Rock climbing isn’t cool. Impressive, imposing, perhaps even insane at times, sure. But not cool, not really. Maybe it’s too wrapped up in technical equipment, or maybe it’s a matter of demographics. Whatever the reason is, Anthony Boronowski wants to change that. And he, along with his partner and co-founder Ingrid Sirois, are doing just that with their brand Foehn.
Unless you grew up following the earlier days of freestyle skiing, you won’t have heard Boronowski’s name before. He was raised in Vancouver, where he was able to procure sponsorships from brands like Oakley and Armada from an early age. Boronowski worked on his first movie on Saturdays and Sundays when high school wasn’t in session. (His filmography includes Oakley’s 1042 and Poor Boyz Productions’s X=10.) He was flown to Japan on someone else’s dime by age 17.

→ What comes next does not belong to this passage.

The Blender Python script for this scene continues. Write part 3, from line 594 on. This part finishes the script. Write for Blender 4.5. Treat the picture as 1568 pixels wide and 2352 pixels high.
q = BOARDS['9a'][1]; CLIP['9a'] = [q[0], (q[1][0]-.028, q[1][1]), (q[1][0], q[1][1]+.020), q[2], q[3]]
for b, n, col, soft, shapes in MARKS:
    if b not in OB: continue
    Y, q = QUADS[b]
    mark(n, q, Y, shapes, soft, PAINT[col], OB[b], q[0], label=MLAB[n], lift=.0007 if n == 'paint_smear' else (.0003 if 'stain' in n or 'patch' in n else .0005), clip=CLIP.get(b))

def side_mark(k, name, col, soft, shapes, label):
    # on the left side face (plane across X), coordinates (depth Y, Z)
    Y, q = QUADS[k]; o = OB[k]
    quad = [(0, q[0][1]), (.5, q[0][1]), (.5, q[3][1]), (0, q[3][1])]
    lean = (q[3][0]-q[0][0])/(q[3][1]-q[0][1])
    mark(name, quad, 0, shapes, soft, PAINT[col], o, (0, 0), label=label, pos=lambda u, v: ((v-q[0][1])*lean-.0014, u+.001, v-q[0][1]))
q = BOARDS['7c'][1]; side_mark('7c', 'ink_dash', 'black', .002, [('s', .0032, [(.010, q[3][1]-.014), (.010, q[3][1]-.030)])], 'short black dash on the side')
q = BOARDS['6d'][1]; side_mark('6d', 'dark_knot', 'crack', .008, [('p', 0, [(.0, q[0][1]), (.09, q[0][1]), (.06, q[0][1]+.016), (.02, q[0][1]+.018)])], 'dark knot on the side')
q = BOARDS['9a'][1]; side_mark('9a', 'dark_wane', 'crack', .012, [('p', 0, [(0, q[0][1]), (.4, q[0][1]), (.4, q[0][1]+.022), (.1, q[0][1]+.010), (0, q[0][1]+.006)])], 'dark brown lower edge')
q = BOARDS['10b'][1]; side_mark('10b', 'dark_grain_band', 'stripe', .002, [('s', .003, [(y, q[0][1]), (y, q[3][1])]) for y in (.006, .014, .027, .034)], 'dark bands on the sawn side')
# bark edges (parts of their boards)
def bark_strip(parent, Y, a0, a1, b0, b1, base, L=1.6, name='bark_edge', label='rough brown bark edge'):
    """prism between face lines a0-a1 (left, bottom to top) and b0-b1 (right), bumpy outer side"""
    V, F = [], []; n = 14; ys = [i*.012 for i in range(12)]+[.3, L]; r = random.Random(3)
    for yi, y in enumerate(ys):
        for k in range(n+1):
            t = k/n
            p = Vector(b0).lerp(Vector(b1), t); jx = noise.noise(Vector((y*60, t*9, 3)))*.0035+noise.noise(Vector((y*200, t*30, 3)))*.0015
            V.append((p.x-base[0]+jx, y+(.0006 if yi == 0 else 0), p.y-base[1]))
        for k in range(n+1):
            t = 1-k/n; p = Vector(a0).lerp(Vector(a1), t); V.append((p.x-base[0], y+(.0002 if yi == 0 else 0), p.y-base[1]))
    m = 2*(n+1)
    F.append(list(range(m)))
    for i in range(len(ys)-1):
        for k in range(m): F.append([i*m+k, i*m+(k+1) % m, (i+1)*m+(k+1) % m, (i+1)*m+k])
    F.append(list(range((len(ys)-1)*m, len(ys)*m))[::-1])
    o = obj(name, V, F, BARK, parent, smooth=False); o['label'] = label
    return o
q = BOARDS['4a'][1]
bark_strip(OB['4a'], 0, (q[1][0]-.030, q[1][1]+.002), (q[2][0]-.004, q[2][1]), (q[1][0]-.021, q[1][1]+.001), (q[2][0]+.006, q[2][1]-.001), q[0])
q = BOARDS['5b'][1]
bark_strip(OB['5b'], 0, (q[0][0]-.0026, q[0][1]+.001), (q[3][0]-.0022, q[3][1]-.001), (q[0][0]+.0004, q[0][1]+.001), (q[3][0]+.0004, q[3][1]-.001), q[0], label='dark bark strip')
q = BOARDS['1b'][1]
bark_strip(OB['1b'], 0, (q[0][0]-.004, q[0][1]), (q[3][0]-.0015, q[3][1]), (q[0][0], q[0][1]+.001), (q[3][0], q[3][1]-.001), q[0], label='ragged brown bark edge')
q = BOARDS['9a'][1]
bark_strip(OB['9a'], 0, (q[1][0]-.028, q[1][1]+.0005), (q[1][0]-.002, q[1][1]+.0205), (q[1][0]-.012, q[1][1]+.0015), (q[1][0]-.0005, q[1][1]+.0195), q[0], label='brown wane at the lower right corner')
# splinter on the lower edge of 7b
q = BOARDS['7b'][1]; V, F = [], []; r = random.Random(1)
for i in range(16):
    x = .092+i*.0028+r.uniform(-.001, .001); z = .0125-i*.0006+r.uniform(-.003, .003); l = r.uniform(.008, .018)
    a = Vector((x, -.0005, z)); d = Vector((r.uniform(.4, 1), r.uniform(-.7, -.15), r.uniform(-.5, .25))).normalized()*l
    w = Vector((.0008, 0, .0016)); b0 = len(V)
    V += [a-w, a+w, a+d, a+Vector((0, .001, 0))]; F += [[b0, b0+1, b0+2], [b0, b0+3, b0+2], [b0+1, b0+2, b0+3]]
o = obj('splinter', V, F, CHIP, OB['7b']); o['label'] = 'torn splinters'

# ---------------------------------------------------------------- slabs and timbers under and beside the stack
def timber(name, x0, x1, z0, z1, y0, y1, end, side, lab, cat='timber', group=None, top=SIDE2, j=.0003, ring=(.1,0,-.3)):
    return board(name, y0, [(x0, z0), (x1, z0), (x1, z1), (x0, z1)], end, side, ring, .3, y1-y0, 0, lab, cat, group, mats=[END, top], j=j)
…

Boronowski skied professionally for eight years, and it was also during that time that he started his first brand, called Joystick, making ski poles, gloves and other accessories. “I didn’t have a clue what I was doing at all,” he admits, “but it was a good learning process.” Learning by experiment seems to be Boronowski’s forte though; after becoming disenchanted with life as a professional athlete, he sold Joystick, giving himself a safety net while he experimented designing and building bags and outerwear. “Going skiing in all the stuff that I had made myself was a big deal for me,” he says.
Boronowski landed a design job at Lululemon and after that, began creating apparel for one of his former ski sponsors, Armada. Recently though, he’s left his full-time role there to start his own design agency, which does work for ski, fishing and general outdoor companies.
And then there’s Foehn. The brainchild of Boronowski and his partner, Ingrid Sirois, Foehn is a rock climbing apparel brand, though you wouldn’t know it if you spotted one of its products in a city. Right now there are only four items — a down pullover, a flannel and two pants — and Boronowski created each to perform at the crag but blend in around town. In conversation with Boronowski, it’s clear that Foehn presents a challenge that’s different from his other design work. He and Sirois know precisely what they want, and they’re working carefully to get it there (while juggling lots of other contract work).
The city-to-mountain trend has diffused into outdoor apparel for a few years now, but most companies, from The North Face to Patagonia, still make outdoor gear that looks good enough to wear in town after or before activity too. Foehn doesn’t make that distinction; its apparel is simultaneously for both of these disparate environments. It doesn’t “look good enough, too,” it looks good, period. It’s a subtle distinction and, as our recent conversation with Boronowski revealed, a fine line.
Q: Why did you leave professional skiing?
A: I wasn’t happy skiing. Being a pro athlete isn’t all it’s cracked up to be, there’s a lot of pressure. It’s a complex thing because your self worth and value is judged on your athletic performance, which is kind of bizarre. To put it into perspective, can you imagine if people valued you based on how good of a writer you are and not how good of a human you are? I was just ready to be done. And I didn’t know what I was going to do to be honest. It wasn’t easy to figure that out.